The Broadening Pattern is complete with a downside breakout. The trick is pinpointing a specific price as the lower limit, considering the falling angle of the lower boundary. Therefore, this pattern promises considerable volatility ahead, as fundamental investors change their minds regarding the geopolitics, economic data and earnings – and how they all intermingle, while technical traders chase trend lines.
Another worry for investors is Thursday’s yield inversion. This is the second time this year the 3-month Treasury yield climbed above the 10-year yield.
While we expected a market decline—albeit much earlier and at a lower price level, we're not comfortable buying into any declines related to Friday's rally, due to the rash nature of the price action. Investors appear to be trading based on knee-jerk reactions.

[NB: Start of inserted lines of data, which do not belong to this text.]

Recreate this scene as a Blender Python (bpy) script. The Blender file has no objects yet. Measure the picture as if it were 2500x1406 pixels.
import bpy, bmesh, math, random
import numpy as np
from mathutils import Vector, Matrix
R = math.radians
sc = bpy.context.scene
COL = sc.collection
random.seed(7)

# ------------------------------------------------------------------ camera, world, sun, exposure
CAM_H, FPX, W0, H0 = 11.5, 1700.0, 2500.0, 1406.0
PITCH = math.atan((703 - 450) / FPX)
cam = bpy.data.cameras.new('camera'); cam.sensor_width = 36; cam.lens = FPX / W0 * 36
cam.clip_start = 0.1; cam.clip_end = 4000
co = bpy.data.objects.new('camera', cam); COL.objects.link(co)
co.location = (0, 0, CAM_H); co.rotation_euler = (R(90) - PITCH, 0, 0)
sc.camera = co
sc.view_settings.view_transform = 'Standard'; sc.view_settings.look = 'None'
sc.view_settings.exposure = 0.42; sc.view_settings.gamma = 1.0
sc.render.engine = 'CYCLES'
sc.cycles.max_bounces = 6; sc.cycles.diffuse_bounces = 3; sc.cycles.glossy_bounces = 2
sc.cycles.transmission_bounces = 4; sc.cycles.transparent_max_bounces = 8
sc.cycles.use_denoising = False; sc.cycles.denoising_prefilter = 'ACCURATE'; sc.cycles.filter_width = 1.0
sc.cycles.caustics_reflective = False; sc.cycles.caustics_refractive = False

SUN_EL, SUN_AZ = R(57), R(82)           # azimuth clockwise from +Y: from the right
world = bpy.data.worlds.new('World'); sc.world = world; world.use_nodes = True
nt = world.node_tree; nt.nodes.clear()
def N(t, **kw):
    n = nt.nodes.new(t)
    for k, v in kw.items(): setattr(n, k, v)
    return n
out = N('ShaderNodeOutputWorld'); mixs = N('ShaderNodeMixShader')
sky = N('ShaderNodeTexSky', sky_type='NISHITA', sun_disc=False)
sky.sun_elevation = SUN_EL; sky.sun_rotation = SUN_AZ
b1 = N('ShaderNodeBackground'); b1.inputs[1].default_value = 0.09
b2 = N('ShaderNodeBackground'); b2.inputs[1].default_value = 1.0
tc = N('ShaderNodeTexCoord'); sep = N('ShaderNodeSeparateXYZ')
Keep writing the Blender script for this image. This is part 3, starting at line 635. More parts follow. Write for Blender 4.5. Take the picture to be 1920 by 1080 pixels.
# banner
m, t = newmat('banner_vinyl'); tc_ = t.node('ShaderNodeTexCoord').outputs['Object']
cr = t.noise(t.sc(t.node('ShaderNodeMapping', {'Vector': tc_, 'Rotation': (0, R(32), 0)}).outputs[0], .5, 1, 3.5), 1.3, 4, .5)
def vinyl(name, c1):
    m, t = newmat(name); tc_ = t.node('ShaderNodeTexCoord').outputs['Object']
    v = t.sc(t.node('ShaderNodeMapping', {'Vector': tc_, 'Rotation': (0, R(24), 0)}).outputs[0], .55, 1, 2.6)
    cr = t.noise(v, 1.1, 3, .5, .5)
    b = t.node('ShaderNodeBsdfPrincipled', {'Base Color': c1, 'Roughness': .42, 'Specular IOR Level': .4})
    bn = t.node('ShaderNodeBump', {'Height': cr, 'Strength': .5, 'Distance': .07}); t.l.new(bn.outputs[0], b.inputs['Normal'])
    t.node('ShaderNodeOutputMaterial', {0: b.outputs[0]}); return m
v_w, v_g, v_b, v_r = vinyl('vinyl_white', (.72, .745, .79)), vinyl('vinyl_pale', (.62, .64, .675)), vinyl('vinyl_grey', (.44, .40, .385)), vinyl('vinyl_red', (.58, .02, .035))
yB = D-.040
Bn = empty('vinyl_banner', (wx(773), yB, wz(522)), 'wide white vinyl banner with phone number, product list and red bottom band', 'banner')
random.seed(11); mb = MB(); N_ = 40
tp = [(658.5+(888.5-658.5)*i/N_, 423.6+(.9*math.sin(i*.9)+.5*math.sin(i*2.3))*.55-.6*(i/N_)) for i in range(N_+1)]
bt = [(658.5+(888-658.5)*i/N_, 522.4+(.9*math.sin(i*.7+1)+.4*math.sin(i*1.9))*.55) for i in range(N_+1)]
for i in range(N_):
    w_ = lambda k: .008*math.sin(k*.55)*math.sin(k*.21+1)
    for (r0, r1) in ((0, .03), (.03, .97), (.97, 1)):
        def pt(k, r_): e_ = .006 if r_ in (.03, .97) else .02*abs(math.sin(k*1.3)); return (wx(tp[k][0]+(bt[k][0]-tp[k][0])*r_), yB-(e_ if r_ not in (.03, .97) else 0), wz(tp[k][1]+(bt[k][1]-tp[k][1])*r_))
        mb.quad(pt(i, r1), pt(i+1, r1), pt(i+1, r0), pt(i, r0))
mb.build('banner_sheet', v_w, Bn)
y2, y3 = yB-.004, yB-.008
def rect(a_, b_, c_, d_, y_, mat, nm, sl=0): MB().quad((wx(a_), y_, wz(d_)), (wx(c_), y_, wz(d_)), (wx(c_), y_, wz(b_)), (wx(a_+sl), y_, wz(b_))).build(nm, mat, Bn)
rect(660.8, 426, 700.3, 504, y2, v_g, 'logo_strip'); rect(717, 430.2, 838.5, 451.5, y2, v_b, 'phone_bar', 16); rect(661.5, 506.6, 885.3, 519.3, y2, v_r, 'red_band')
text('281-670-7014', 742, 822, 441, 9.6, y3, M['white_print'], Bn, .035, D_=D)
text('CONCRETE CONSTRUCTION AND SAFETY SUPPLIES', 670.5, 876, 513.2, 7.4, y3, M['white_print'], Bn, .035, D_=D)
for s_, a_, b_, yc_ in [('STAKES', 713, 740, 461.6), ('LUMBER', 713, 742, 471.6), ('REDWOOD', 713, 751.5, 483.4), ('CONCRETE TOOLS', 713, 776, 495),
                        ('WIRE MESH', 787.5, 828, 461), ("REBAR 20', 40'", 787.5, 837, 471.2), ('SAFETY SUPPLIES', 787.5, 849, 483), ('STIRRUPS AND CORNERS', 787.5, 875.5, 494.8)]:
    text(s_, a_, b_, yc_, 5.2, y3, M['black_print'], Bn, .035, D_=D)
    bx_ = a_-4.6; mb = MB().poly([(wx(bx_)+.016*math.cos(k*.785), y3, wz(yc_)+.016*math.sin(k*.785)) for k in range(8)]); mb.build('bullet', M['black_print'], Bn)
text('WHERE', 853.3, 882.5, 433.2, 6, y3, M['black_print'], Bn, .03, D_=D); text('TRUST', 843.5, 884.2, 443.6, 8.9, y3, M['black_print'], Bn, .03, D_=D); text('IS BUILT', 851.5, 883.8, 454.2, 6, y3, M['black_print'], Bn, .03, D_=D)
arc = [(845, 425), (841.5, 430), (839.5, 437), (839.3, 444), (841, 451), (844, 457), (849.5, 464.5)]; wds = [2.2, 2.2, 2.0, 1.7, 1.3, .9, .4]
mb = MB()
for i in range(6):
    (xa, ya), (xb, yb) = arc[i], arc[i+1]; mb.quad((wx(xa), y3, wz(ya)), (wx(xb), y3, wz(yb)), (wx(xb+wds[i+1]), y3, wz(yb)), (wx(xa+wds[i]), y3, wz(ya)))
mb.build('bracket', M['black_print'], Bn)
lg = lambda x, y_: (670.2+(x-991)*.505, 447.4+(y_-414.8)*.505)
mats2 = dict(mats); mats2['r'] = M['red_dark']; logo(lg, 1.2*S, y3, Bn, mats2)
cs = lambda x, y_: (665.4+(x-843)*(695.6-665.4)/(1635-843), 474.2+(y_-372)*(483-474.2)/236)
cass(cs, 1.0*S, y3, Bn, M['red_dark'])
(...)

Pricing in a trade resolution is premature, though it did create a much needed balancing-out of the market. However, relying on this one headwind, or its removal, for an ongoing, coherent market strategy isn't sustainable. The Fed’s ongoing inconsistencies aren't helping either.
The only thing that seems to be fundamentally reliable is hard economic data, which remains relatively strong, and company earnings, which have been phenomenal. Therefore, we consider all this short-term noise, at least in the very near-term. Should a bona fide technical reversal occur, we’ll let you know.
Week Ahead
All times listed are EDT
Monday
9:10: U.S. – FOMC Member Clarida Speaks: the Vice Chairman of the Fed, agrees that the trade war “has not had a big impact on the economy" and says that the Fed can’t ignore global risks.
9:10: U.S. – FOMC Member Rosengren Speaks: the President and CEO of the Boston Fed, expects a rate cut in the second half of the year.
Tuesday
4:30: U.K. – Average Earnings Index + Bonus: expected to edge lower, to 3.4% from 3.5% MoM.
4:30: U.K. – Claimant Count Change: expected to fall to 24.2K from 28.3K.
22:00: China – Industrial Production: likely to have fallen to 6.5% from 8.5%. This could potentially spur Trump to drive an even harder line on trade negotiations, considering the divergence between U.S. economic strength and the Chinese contraction, ahead of his 2020 reelection bid.
Wednesday
2:00: Germany – GDP: seen to have surged to 0.4% from 0.0% QoQ, while declining to 0.7% from 0.9% YoY.
8:30: U.S. – Core Retail Sales: forecast to have dropped to 0.7% from 1.2%; headline Retail Sales are expected to have plunged to 0.2% from 1.6%.
8:30: Canada – Core CPI: expected to have climbed to 1.8% from 1.6% YoY.
10:30: U.S. – Crude Oil Inventories: seen to surge to 2.984 million barrels from -3.963 million. The big margin allows for considerable room of error and for commensurate volatility to follow.
21:30: Australia – Employment Change: expected to have plunged to 15.2K from 25.7K in April, while the Participation Rate is expected to have remained flat 65.7%.
Thursday
8:30: U.S. – Building Permits: likely to have edged up to 1.290 million from 1.288 million.
8:30: U.S. – Philadelphia Fed Manufacturing Index: expected to have risen to 10.0 from 8.5
11:15: Canada – BOC Gov Poloz Speaks: he’s likely to talk about the fight for a mortgage market shakeup, even as the industry remains depressed since the 2008 financial crisis.
Friday
5:00: Eurozone – CPI: expected to remain steady at 1.7% YoY, while declining to 0.7% from 1.0 MoM.